From Off-Shore to Off-Planet - The Rich Are Lifting Away

When he and Osborne say 'we're in this together' and that we have one world which we must share, they are right. What is needed is for this to be acted on. Those who sail off-shore need to be returned to port, and those who have so much must accept the gravity of their responsibilities, set their feet on the ground and do the hard work of creating a little heaven on earth - for everyone.

Where is JG Ballard when you need him? In a scene that seems to jump perfectly from one of his novels, just as the political and financial elites polished their best justifications for not paying tax like the rest of us, Richard Branson has unveiled his new Virgin Galactic spaceship Off-shore not exclusive or secure enough? For $250,000 you can now do off-planet.

Of course, Branson - the archetypal everyday bloke who happens to live on a private island - didn't frame it like that. He hailed the development of the 'VSS Unity' as a step on the way to everyone being able to be an astronaut. The democratisation of rocket flight. We're all in this together. 'Space travel,' Branson beams, 'can transform things back here for the better.' When people return from their 6 minutes in the heavens, the world will become a little more heavenly.

In fact, as I outline in my latest book Getting High - A Savage Journey to the Heart of the Dream of Flight, Branson stands in a long line of those who have made this same promise. Before we were able to fly, explorers like Christopher Columbus were explicit about looking for the Garden of Eden. When all horizontals were exhausted, we then looked to the above.

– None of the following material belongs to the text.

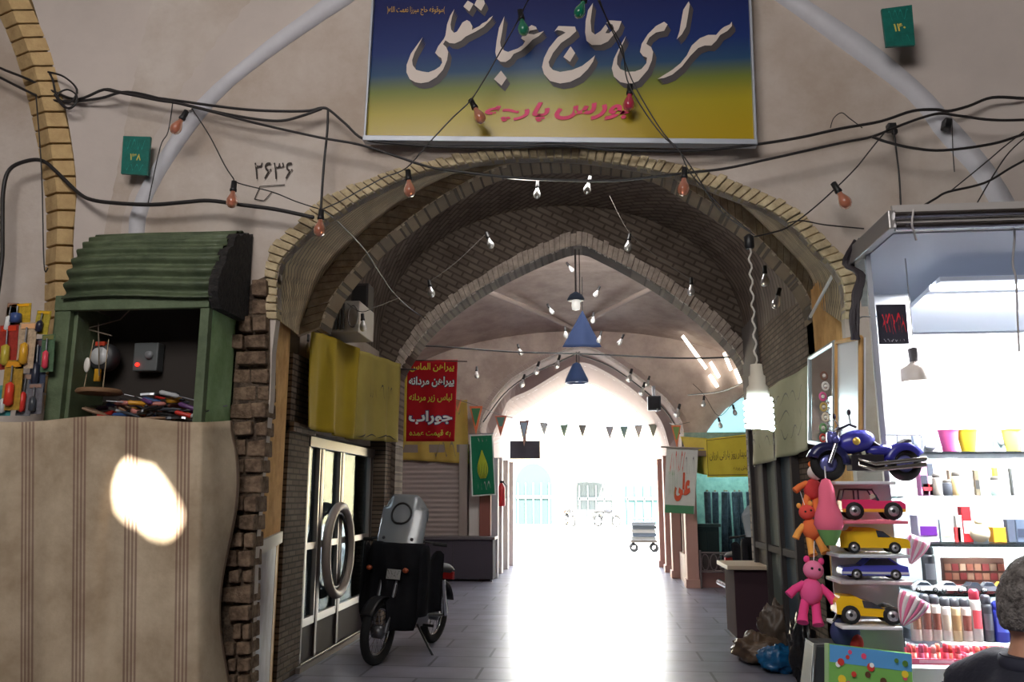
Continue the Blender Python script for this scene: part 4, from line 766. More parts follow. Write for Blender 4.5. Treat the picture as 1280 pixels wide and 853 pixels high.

In 1638, John Wilkins - founder of the Royal Society - published his Discourse Concerning the Discovery of a New World in the Moon, where he set out his belief that 'Paradise is in a high and elevated place, which some have conceived could be nowhere but the Moon.' It was, he believed, the only place high enough to have escaped the biblical flood. Because it did not fall, it must be made of un-fallen stuff, and if we could only reach it, we would find ourselves in heaven.

We might forgive him for his antiquity, but jump forward to NASA achieving the unthinkable and actually putting a man on the Moon, and the same beliefs still held sway. Their chief rocket scientist announced in 1970:

Here then is space travel's most meaningful mission: on that future day when our satellite vessels are circling Earth, when men manning an orbital station can view our planet against the star-studded blackness of infinity as but a planet among planets, on that day, I say, fratricidal war will be banished from the star [sic] on which we live.

His name was Wernher Von Braun. In a former life he had invented the V2 missile, and been one of Hitler's most important captains. Some way, one might say, from banishing war.

Branson is no warmonger of course, but is he being naive to expect us to believe that the mission of his spaceship is to increase global unity? Is he not simply trying to find a way to help justify the $500m he has sunk into Virgin Galactic while so many suffer the grim reality of austerity?

Again, he is only part of a long tradition. Ask around the Vatican, or any holy site, and you'll find out: the pursuit of paradise is an expensive business. To pay for it, priests have always offered the same deal: by giving them our tithes and sending them into the above, we are helping prepare the way for us all to be able to ascend after them. And so they disappear behind the plush curtain, and close the heavy gilded doors, and we wait and wait and heaven inches no closer.

Branson has now borrowed the same line, but is this not what the high priests of City finance preach too? Off-shore tax havens actually help us, they say, because the wealth that these elites create then trickles down. It is the tide that lifts all boats, even if such vast reservoirs are currently being held behind hidden dams, while many go thirsty.

Still we wait for the evidence that their astronomical riches help us. They don't. 'Off shore' and 'future astronaut' are really metaphors for the delamination of certain levels of society from the rest, for the disengagement of elites from active participation in community. High rise penthouses, gated compounds, expensive flights out of the atmosphere - all of it is about a removal, a detachment, a decontamination of their existence from the rest of us below.

In 1882, long before Branson took his own balloon flight, Frederick Burnaby flew across the English Channel, and wrote how 'the air was light and charming to breathe, free as it was from the impurities that burden the atmosphere near the globe.' To fly was to flee. To rise above the smoke and chaos of the fallen earth, as if as one of the gods.

Though Branson and Cameron both claim otherwise, their minimisation of tax liability through off-shore schemes is similarly about taking flight from the financial burden that is the moral gravity of any compassionate society. To try to rise above involvement is to lack empathy or sense of shared enterprise. It is to consider oneself above such mortal concerns.

And yet, the claim is still made that they do this to secure our own future ascension. As Branson begins to lift the super-rich into the stratosphere and beyond, I worry that we're seeing the same scenario played out again: a pretense that somehow this burning of resources is for our benefit, when it actually serves to open up the gap between rich and poor even more.

When he and Osborne say 'we're in this together' and that we have one world which we must share, they are right. What is needed is for this to be acted on. Those who sail off-shore need to be returned to port, and those who have so much must accept the gravity of their responsibilities, set their feet on the ground and do the hard work of creating a little heaven on earth - for everyone.